● **RAW DATA**:

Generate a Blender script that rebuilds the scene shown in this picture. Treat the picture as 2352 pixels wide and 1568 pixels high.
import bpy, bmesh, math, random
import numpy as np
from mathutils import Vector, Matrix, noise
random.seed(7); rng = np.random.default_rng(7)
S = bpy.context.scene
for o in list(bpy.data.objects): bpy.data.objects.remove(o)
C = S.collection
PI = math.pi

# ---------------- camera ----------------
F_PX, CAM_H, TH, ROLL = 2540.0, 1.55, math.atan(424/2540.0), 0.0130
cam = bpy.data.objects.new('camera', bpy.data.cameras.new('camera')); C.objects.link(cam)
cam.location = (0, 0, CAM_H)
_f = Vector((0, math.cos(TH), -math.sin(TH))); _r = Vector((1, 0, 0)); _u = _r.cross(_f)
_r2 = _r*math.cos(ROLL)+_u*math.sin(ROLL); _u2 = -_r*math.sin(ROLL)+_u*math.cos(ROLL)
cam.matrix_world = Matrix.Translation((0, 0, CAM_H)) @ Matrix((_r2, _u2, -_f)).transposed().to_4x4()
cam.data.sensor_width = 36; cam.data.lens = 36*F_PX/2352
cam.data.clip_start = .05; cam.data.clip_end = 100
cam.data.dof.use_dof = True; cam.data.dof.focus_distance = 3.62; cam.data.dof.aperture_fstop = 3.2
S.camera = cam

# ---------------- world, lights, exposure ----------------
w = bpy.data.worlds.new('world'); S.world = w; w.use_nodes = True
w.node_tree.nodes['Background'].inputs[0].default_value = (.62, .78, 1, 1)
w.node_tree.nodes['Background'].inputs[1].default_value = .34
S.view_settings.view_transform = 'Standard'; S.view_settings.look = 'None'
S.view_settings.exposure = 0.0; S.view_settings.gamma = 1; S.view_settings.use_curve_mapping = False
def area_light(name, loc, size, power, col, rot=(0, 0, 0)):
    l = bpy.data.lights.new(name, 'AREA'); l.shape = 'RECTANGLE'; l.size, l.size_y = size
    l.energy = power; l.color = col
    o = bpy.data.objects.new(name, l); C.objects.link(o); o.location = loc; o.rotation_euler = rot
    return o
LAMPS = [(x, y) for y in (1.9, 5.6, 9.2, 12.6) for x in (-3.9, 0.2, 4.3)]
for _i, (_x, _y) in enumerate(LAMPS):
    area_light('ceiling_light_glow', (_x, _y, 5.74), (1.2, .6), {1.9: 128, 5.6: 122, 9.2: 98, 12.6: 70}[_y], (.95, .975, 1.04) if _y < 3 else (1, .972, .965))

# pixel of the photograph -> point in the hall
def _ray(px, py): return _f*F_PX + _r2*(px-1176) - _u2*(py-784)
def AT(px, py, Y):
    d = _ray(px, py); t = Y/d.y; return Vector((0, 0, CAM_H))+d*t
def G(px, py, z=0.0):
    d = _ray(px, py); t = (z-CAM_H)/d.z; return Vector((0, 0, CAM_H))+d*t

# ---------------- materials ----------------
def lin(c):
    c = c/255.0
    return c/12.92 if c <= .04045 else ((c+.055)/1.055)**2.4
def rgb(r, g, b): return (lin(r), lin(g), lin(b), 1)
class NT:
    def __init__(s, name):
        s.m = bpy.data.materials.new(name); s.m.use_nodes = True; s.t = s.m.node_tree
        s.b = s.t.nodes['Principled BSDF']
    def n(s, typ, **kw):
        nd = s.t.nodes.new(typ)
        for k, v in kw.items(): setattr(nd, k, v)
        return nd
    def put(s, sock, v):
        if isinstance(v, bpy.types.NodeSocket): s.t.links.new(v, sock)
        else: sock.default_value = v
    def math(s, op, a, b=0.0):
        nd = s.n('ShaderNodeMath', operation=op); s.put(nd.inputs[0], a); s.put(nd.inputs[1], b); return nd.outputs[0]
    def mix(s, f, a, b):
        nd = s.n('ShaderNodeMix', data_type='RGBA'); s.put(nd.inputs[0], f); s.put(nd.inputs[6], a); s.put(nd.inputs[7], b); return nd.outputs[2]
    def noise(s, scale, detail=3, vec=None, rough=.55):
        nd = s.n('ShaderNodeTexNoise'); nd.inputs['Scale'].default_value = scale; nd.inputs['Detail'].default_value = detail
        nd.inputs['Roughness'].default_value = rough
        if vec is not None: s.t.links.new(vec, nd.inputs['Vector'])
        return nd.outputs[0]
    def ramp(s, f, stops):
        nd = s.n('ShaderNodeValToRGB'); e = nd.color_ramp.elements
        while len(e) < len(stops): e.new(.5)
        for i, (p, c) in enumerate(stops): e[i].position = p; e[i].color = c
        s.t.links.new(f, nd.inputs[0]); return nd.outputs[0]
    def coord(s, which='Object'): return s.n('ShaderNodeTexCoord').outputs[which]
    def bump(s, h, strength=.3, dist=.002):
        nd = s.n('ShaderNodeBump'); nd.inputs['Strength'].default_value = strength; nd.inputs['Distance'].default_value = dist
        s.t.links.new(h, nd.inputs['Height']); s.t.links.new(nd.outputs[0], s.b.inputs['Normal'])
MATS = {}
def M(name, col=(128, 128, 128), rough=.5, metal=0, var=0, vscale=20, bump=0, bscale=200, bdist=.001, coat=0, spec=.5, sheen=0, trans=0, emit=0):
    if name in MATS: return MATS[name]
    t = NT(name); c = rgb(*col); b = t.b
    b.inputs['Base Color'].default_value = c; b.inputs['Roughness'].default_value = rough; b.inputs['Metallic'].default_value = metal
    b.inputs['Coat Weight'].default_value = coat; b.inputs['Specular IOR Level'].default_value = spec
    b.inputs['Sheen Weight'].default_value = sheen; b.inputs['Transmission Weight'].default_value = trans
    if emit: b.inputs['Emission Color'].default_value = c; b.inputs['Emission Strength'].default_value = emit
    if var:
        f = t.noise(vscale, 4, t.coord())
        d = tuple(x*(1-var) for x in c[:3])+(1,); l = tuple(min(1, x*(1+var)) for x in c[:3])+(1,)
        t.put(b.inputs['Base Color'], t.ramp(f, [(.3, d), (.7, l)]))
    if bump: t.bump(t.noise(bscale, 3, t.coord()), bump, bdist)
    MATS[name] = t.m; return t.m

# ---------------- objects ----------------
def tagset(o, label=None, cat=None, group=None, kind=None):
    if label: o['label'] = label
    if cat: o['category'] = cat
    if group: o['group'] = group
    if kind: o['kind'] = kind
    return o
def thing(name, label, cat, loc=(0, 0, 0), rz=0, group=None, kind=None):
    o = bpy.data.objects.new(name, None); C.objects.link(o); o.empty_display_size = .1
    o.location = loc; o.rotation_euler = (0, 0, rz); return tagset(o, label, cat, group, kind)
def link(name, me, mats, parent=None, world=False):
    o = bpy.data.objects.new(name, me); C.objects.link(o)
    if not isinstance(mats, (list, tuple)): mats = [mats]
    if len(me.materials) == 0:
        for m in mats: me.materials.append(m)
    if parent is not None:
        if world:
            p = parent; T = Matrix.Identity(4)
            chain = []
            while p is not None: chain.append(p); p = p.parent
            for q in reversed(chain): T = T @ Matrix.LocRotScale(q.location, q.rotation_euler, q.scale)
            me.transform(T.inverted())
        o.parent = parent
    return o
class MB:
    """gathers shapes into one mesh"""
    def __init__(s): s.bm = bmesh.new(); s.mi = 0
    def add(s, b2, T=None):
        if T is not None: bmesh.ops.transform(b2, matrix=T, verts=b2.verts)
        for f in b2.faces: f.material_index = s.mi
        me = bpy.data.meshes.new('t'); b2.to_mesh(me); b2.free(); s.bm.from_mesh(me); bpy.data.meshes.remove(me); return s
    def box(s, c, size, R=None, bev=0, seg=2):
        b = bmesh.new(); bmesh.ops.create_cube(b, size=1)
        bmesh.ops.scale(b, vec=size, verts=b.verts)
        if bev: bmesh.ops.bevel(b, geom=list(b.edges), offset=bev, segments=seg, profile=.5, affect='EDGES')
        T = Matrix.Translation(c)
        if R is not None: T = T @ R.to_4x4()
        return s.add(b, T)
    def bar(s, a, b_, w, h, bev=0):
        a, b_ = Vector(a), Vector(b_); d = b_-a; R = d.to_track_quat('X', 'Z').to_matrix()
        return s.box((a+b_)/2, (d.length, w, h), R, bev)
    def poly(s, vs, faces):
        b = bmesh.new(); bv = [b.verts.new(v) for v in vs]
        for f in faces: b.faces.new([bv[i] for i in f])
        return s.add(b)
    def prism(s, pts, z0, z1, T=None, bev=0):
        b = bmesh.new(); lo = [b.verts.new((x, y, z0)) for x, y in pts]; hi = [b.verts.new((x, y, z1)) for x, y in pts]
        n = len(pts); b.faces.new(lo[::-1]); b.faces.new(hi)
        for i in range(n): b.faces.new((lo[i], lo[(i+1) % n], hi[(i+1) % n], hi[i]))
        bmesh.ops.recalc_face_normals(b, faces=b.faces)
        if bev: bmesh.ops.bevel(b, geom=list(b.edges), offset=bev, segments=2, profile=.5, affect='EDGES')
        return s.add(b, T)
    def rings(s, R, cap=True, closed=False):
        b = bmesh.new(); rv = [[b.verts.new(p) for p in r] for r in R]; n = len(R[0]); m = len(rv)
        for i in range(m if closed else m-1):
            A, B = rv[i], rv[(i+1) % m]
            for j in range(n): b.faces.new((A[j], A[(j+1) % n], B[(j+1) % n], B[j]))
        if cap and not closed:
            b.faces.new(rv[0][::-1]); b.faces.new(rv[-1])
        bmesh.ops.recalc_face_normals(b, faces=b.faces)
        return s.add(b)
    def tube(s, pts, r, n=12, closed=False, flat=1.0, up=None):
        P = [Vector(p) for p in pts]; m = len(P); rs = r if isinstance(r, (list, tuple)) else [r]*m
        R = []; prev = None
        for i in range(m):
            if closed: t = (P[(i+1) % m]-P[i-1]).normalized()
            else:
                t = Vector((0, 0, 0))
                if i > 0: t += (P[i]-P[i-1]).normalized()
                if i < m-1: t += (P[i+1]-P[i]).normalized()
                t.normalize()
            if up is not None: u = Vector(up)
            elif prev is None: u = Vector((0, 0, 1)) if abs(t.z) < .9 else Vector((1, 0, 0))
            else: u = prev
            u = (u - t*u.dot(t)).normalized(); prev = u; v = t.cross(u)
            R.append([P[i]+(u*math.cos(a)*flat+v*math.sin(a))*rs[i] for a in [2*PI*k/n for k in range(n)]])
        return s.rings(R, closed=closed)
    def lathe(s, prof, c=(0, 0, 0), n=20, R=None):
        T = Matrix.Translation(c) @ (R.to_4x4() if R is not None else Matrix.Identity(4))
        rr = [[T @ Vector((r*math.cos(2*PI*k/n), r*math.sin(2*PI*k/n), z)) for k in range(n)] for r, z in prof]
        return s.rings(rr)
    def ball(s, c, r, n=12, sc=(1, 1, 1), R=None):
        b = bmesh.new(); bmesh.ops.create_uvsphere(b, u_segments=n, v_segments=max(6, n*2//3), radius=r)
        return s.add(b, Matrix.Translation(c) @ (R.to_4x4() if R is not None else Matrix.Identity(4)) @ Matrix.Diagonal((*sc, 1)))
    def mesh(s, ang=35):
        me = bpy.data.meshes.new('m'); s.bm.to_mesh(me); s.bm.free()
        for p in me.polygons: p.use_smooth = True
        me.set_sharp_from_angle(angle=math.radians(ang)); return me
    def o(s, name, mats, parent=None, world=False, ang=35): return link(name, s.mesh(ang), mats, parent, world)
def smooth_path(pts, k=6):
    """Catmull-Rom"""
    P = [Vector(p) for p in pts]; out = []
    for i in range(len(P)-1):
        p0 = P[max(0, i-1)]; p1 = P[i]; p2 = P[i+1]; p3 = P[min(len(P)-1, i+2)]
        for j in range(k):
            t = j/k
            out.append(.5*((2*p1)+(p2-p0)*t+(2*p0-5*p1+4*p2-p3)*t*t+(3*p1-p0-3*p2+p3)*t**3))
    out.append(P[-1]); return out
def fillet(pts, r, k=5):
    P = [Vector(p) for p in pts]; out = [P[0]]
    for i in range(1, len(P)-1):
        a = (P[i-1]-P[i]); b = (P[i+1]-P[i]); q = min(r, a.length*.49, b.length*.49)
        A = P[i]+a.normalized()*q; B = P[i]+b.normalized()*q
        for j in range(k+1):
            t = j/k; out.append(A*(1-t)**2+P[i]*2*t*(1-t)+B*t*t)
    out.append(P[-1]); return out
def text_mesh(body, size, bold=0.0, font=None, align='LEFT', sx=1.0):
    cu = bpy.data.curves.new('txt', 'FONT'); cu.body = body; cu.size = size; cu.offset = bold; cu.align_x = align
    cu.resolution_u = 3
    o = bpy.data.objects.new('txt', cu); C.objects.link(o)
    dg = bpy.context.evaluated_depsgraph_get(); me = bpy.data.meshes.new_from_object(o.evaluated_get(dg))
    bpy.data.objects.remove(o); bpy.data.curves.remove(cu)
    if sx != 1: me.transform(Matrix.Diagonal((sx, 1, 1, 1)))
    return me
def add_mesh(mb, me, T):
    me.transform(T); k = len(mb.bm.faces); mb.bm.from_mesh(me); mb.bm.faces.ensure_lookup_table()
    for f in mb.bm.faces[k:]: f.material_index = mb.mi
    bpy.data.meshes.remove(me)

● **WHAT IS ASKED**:
Only the lines from the beginning of the material above through the line with "S.camera = cam" are wanted; extract them exactly.

● **ANSWER**:
Generate a Blender script that rebuilds the scene shown in this picture. Treat the picture as 2352 pixels wide and 1568 pixels high.
import bpy, bmesh, math, random
import numpy as np
from mathutils import Vector, Matrix, noise
random.seed(7); rng = np.random.default_rng(7)
S = bpy.context.scene
for o in list(bpy.data.objects): bpy.data.objects.remove(o)
C = S.collection
PI = math.pi

# ---------------- camera ----------------
F_PX, CAM_H, TH, ROLL = 2540.0, 1.55, math.atan(424/2540.0), 0.0130
cam = bpy.data.objects.new('camera', bpy.data.cameras.new('camera')); C.objects.link(cam)
cam.location = (0, 0, CAM_H)
_f = Vector((0, math.cos(TH), -math.sin(TH))); _r = Vector((1, 0, 0)); _u = _r.cross(_f)
_r2 = _r*math.cos(ROLL)+_u*math.sin(ROLL); _u2 = -_r*math.sin(ROLL)+_u*math.cos(ROLL)
cam.matrix_world = Matrix.Translation((0, 0, CAM_H)) @ Matrix((_r2, _u2, -_f)).transposed().to_4x4()
cam.data.sensor_width = 36; cam.data.lens = 36*F_PX/2352
cam.data.clip_start = .05; cam.data.clip_end = 100
cam.data.dof.use_dof = True; cam.data.dof.focus_distance = 3.62; cam.data.dof.aperture_fstop = 3.2
S.camera = cam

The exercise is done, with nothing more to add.